OVERVIEW OF ARTISTIC STYLES
All of these styles are represented in our collection.
1712–1810 – Baroque, Rococo, and Classicism
The Baroque style in glassmaking was characterized primarily by the production of thick-walled conical goblets featuring engraved and painted figurative and floral decorations. The production of lead-glass was complemented by certain types of colored glass, including ruby glass and opal glass. The surfaces of the glass pieces featured not only scenes from the Old and New Testaments, but also mythological scenes, allegories of virtues, continents, and the hours and seasons of the day. As in the Renaissance, scenes depicting the everyday life and entertainment of aristocratic society were particularly popular. Very often, the walls of objects were adorned with hunting scenes, the prevalence of which attests to the last great heyday of hunting as a collective celebration of the Baroque era. However, very few written sources from this period have survived, and so Baroque production remains more or less anonymous, as it is very difficult to determine from which specific glassworks the glass originates.
The seamlessly following Rococo period further refined the painting techniques of the time; artists increasingly used vibrant colors and gold, and the color palette of the glass shifted from predominantly rich tones to lighter, muted hues, dominated by shades of pink to violet, light green, light blue, and white.
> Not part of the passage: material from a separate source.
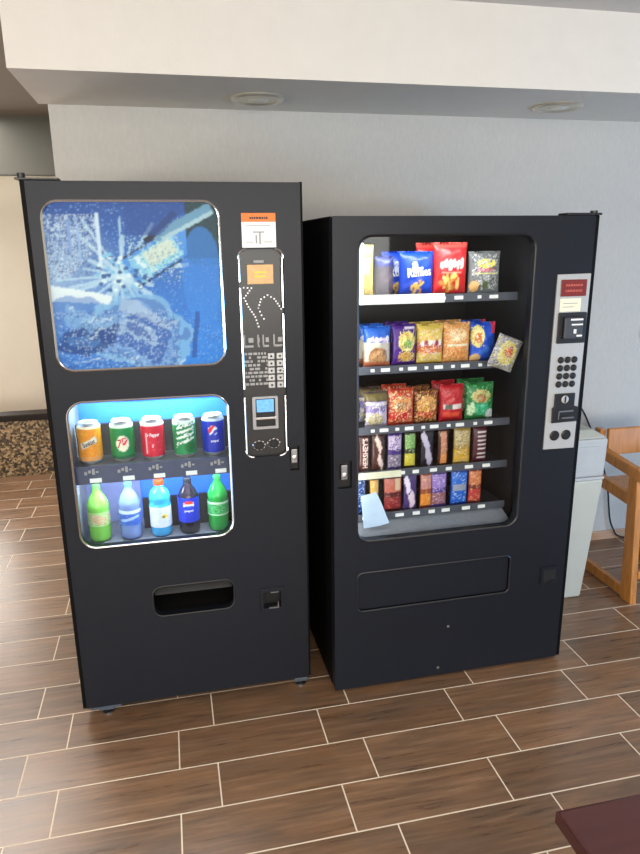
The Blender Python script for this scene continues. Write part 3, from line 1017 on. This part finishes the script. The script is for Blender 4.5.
q = MB(RO); q.box(0.900, 0.950, -0.0245, -0.022, 1.458, 1.464); q.box(0.905, 0.950, -0.0245, -0.022, 1.440, 1.445); q.box(0.915, 0.925, -0.0245, -0.022, 1.410, 1.425); q.box(0.928, 0.950, -0.0245, -0.022, 1.398, 1.404)
q.build('reader_mark', M['white_ink'], bl)
for r in range(4):
    for cidx in range(3):
        MB(RO).lathe([(0.0125, 0), (0.0125, 0.004), (0.010, 0.007), (0.001, 0.008)], 18, (0.880 + 0.0285 * cidx + 0.001 * (3 - r) * .5, -0.006, 1.309 - 0.031 * r), 'y').build('keypad_button', M['black_plastic'], R, smooth=True)
cn = MB(RO); cn.prism([(0.862, 1.066), (0.968, 1.068), (0.970, 1.125), (0.952, 1.130), (0.952, 1.180), (0.868, 1.180), (0.868, 1.130), (0.860, 1.125)], -0.014, -0.006)
cn = cn.build('coin_mechanism', M['black_plastic'], R, bevel=.0015)
MB(RO).lathe([(0.015, 0), (0.015, 0.003), (0.012, 0.004)], 20, (0.908, -0.014, 1.158), 'y').build('coin_slot', M['silver_panel'], cn)
MB(RO).box(0.905, 0.911, -0.0195, -0.0175, 1.146, 1.170).build('slot_line', M['void'], cn)
q = MB(RO); q.box(0.884, 0.948, -0.017, -0.014, 1.108, 1.114); q.box(0.884, 0.889, -0.017, -0.014, 1.080, 1.114); q.box(0.895, 0.948, -0.024, -0.014, 1.084, 1.090); q.build('bill_slot', M['steel'], cn)
for cx in (0.881, 0.931):
    b = MB(RO).lathe([(0.020, 0), (0.020, 0.003), (0.016, 0.006), (0.001, 0.006)], 22, (cx, -0.006, 1.014), 'y').build('coin_button', M['black_plastic'], R, smooth=True)
# lock handle on the left
MB(RO).box(0.010, 0.076, 0.024, 0.036, 0.865, 0.985).build('lock_recess', M['void'], R)
lk = MB(RO).box(0.030, 0.054, 0.004, 0.024, 0.905, 0.962, 0.003).build('lock_handle', M['steel'], R)
MB(RO).lathe([(0.009, 0), (0.009, 0.006), (0.004, 0.007)], 14, (0.042, 0.006, 0.924), 'y').build('lock_cylinder', M['chrome'], lk)
# delivery door, coin return, bolts
MB(RO).prism(rrect(0.097, 0.728, 0.363, 0.517, 0.019, 6), 0.006, 0.030).build('delivery_door', M['black'], R, bevel=0.004)
rail(MB(RO), tray_r, 0.0, 0.0035).build('delivery_trim', M['black_plastic'], R, smooth=True)
cr = MB(RO); cr.prism(rrect(0.874, 0.950, 0.370, 0.452, 0.006, 2), -0.006, 0.0); cr = cr.build('coin_return', M['black'], R, bevel=.001)
MB(RO).box(0.884, 0.940, -0.008, -0.006, 0.384, 0.440, 0.001).build('coin_cup', M['void'], cr)
MB(RO).box(0.912, 0.938, -0.014, -0.008, 0.384, 0.390, 0.001).build('cup_lip', M['black_plastic'], cr)
for x, z in ((0.475, 0.238), (0.437, 0.052)):
    MB(RO).lathe([(0.006, 0), (0.006, 0.002), (0.001, 0.004)], 12, (x, 0, z), 'y').build('bolt', M['steel'], R, smooth=True)
for x in (0.06, 0.94):
    for y in (0.10, 0.75):
        MB(RO).lathe([(0.001, 0), (0.022, 0), (0.022, 0.008), (0.010, 0.012), (0.010, 0.020)], 16, (x, y, 0)).build('foot', M['steel'], R, smooth=True)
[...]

Like the Rococo, Classicism also appeared on Czech glass with a certain delay. In many cases, it long intertwined with the Baroque; sometimes it appeared in the form of Classicist geometric decoration on Baroque shapes and vice versa, for example on cylindrical, thin-walled goblets adorned with borders featuring elements of the fading Rococo. Classicism had been taking shape since the mid-century as a reaction to the Baroque and especially its late phase—the prevailing, exuberant Rococo style. Fueled by an interest in the classical ancient ideal of beauty, sparked by Johann Joachim Winckelmann’s discoveries at Herculaneum and Pompeii, it favored objects made of high-quality materials, featuring clear cylindrical, teardrop, and egg-shaped forms, with decoration in the spirit of the legacy of ancient art and architecture.